L’Italia povera e divisa dei secoli passati ha abituato la gente ad arrangiarsi e essere egoista. Il bene comune è sacro, purché non leda il mio interesse. La patria è sacra, quando gioca l’azzurra. Le opere pubbliche sono necessarie, ma non nel mio cortile. Si taglino molti ingiusti benefici, ma non i miei. È sempre stato così, e nulla deve cambiare. Quindi, quando si chiede ai cittadini di pagare i conti con la tessera del bancomat per combattere l’evasione, come si fa in tutti i paesi civili del mondo, si strepita, si abbaia alla luna, si protesta in nome della vecchietta novantenne che ha difficoltà a pagare il panettiere. Ma non si cita il professionista che vuole essere pagato in contanti, al nero, per evadere le tasse. La busterella che corrompe colui che deve decidere chi vincerà l’appalto? È prassi, fa parte del “sistema”. Se questa è la cultura che abbiamo assimilato non lamentiamoci se siamo tra i paesi che si distinguono per livello di corruzione ed evasione fiscale.
Se vediamo cosa accade nei paesi occidentali, ci rendiamo conto che c’è corrispondenza diretta tra rigore delle pene e livello di corruzione e di evasione fiscale. In sostanza: si riconosce che l’uomo non nasce santo e che tende a fare i propri interessi anche a scapito dell’interesse pubblico, ma nei paesi dove le sanzioni sono più dure per chi non osserva le leggi la gente tende ad essere più onesta. In altri termini, laddove corrotti, corruttori e evasori fiscali vanno in galera, c’è meno corruzione ed evasione fiscale. Sembra quindi un problema relativamente semplice: basta fare leggi dure contro i disonesti e applicarle, in tempi rapidi per evitare la prescrizione dei reati. Semplice? Forse no, se osserviamo che le blande norme del nostro ordinamento resistono agli anni e nessuno le vuole veramente inasprire. Abbiamo addirittura avuto, pochi anni fa, un governo che ha voluto l’abolizione del reato di falso in bilancio, che altro non è se non una truffa degli amministratori di una impresa ai danni di terzi e azionisti minori. Una preghiera per Renzi: non guardi in faccia nessuno e promuova leggi che prevedono la galera, dura quanto possibile, per chi non paga le tasse, chi corrompe e chi si fa corrompere.

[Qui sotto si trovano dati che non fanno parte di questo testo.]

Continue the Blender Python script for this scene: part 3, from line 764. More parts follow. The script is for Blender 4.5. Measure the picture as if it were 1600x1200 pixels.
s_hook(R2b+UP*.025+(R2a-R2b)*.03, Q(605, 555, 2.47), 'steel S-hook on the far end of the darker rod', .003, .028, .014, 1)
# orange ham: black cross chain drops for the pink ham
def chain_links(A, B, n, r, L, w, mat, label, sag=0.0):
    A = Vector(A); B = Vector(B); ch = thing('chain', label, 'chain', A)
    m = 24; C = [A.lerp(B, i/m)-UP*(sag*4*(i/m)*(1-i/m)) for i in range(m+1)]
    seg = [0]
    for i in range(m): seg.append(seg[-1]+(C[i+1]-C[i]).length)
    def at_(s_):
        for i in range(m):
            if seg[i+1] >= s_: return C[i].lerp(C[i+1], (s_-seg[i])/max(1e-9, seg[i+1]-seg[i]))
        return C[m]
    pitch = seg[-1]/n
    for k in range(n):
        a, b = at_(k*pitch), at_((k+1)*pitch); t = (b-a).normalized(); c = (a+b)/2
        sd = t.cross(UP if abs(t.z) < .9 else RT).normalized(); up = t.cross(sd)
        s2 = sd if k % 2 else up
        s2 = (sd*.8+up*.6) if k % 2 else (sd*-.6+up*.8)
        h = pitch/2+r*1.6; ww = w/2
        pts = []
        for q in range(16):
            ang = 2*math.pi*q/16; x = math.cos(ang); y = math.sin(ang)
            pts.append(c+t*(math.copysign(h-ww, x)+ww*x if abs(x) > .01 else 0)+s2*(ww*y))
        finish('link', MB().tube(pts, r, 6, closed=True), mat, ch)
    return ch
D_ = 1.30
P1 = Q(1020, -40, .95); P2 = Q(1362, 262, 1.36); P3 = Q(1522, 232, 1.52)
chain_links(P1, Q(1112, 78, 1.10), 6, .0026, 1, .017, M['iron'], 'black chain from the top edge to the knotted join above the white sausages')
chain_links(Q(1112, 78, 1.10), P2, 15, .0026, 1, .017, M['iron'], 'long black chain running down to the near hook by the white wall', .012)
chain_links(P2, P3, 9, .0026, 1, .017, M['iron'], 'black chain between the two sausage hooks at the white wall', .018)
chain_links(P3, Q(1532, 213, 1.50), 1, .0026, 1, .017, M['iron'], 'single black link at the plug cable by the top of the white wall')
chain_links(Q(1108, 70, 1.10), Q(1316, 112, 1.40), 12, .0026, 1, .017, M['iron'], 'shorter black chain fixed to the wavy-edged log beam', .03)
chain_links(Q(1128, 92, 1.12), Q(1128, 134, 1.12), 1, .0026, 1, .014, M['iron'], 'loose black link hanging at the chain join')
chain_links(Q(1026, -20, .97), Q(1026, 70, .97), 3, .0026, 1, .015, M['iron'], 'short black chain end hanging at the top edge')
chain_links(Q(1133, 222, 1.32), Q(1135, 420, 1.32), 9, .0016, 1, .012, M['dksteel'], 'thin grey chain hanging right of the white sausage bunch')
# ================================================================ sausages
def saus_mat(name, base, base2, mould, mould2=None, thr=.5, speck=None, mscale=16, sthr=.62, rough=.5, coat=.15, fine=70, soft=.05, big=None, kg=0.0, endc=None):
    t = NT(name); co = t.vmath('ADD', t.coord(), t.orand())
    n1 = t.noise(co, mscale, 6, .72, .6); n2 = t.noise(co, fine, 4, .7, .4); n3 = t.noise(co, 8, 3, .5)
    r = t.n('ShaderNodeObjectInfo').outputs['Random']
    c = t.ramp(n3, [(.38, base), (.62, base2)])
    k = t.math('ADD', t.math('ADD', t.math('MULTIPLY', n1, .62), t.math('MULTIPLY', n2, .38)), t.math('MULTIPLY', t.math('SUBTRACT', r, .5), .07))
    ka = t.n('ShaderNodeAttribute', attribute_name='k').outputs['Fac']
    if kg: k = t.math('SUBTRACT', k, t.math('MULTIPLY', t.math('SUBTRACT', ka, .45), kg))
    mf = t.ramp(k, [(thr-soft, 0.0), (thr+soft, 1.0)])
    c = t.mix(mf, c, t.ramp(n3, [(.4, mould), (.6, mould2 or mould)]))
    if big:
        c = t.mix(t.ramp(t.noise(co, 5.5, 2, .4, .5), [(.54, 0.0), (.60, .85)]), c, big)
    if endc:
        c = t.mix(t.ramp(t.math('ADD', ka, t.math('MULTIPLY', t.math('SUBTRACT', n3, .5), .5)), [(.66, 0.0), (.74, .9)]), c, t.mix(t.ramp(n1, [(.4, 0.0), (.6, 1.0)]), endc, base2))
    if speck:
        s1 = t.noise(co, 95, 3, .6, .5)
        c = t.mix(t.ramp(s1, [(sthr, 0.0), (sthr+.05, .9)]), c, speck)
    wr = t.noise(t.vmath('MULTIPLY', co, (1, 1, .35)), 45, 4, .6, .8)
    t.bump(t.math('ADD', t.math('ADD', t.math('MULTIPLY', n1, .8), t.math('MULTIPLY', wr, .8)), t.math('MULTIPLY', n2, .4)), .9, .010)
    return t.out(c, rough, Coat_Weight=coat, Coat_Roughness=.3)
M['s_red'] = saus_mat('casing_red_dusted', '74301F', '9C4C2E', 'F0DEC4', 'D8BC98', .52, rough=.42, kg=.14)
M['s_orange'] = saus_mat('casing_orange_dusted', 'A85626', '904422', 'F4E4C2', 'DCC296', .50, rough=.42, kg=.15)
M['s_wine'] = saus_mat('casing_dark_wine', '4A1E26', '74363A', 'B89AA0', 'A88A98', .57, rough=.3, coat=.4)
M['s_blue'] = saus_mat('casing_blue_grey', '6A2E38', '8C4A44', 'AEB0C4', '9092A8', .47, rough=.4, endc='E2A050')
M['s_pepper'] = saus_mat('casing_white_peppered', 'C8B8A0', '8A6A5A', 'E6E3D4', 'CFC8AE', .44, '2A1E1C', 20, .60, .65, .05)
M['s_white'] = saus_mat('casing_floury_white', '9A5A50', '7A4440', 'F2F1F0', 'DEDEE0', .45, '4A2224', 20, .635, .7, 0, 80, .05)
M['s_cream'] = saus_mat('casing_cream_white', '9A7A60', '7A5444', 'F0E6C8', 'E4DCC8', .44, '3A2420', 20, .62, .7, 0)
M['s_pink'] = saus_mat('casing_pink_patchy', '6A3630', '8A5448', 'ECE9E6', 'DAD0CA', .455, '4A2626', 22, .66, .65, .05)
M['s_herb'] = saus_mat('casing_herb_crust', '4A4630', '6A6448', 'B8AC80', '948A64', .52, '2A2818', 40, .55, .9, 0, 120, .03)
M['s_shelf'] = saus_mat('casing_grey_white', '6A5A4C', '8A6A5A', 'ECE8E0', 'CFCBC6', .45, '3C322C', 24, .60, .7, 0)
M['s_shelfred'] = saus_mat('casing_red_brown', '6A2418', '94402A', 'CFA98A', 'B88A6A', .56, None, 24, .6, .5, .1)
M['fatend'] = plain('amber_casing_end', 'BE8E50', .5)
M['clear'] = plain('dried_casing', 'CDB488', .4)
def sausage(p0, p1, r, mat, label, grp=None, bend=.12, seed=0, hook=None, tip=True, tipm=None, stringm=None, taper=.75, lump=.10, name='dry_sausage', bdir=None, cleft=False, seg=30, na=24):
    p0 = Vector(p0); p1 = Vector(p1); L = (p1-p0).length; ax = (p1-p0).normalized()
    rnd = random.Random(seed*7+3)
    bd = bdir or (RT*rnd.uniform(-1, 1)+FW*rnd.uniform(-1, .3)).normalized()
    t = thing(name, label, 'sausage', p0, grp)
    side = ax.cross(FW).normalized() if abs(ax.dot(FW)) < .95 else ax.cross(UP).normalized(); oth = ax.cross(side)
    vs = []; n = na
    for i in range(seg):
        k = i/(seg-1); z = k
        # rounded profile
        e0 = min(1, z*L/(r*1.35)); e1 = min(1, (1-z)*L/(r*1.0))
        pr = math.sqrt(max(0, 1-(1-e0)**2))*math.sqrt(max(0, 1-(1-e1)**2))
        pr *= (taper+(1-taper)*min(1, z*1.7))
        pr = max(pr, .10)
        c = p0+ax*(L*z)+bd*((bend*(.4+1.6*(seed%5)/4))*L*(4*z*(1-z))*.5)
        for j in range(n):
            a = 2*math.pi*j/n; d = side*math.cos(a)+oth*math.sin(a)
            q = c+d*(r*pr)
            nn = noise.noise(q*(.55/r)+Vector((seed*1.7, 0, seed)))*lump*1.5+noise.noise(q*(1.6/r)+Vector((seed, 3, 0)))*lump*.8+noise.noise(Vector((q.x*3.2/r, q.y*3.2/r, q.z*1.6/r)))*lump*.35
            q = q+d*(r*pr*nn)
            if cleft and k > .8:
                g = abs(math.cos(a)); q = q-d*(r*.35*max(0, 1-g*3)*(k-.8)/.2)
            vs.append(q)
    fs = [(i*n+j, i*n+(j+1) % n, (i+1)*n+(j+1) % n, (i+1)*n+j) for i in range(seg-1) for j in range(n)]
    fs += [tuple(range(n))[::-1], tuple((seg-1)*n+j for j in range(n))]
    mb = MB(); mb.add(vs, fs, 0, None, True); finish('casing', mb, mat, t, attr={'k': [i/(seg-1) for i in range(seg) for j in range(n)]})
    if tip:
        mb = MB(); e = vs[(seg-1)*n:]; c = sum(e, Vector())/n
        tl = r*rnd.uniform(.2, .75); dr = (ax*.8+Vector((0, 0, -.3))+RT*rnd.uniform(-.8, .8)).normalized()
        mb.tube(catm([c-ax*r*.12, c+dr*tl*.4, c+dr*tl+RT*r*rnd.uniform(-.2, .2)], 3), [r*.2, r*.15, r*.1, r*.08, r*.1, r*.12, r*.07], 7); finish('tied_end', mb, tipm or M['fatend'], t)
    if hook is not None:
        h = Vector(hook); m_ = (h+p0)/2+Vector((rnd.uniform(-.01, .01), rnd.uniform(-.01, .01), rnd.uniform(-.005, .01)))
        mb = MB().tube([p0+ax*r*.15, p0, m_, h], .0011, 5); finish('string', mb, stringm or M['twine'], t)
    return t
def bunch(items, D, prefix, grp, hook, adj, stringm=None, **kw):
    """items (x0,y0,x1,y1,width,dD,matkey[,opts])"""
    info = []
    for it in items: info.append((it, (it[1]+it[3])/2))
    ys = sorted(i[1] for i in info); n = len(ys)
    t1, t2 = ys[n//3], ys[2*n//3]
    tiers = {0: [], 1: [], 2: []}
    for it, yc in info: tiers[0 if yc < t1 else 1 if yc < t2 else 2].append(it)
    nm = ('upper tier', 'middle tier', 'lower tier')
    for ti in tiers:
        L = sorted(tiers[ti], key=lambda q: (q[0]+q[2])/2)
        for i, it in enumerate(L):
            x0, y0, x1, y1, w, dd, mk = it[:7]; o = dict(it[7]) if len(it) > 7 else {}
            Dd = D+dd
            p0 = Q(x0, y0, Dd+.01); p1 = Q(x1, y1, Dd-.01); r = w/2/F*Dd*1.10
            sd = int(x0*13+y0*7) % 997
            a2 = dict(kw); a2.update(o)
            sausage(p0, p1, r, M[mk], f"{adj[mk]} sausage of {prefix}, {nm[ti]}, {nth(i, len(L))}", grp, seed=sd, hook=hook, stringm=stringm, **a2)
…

Siamo in Europa e ci conviene. Non è l’Europa che vorremmo perché troppo grande e, per vari aspetti, il divario tra gli stati membri. Ci si aspetta che questo divario diminuisca negli anni. Oggi i paesi del nord-Europa vantano il più basso livello di corruzione nel mondo. I condannati in galera per reati amministrativi sono in Germania il 5% dei detenuti; in Italia sono lo 0,15%. Non si nasce santi nei paesi del nord: essere virtuosi è il risultato della loro cultura e delle leggi vigenti. Questi paesi sono nostri partners in Europa; impariamo da loro.